Posted Mar 11, 2010 18:44 UTC (Thu) by gvy (guest, #11981) [Link]

> Why not patch on top of upstream?
Because there should be another ancient african word meaning "we'll make a baby every six months and propose practicing that to others too".

Burning out scarce developers and totally missing user education is not going to get anyone anywhere reasonable. :(

SCALE 8x: Ubuntu kernel development process

Posted Mar 16, 2010 18:18 UTC (Tue) by mjc777 (guest, #31558) [Link]
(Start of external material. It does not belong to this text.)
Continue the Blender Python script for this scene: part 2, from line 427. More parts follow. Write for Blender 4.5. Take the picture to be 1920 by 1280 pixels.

I'm 'old school'... so please bear with me: Does anyone know if after all this 'git'/'patch'/'bug-fix' if it is possible to actually express the Ubuntu Linux/kernel (in particular: karmic/9.10) simply as a kernel.org/reference plus a list of patches (be they kernel, driver, and/or bug patches)? In other words is the Ubuntu Linux/kernel reproducible from source? And if so how? In other words can anyone outside of the 'Ubuntu development team' tell what goes into the Ubuntu kernel 'recipe'? My guess right now might me no - I hope I'm wrong?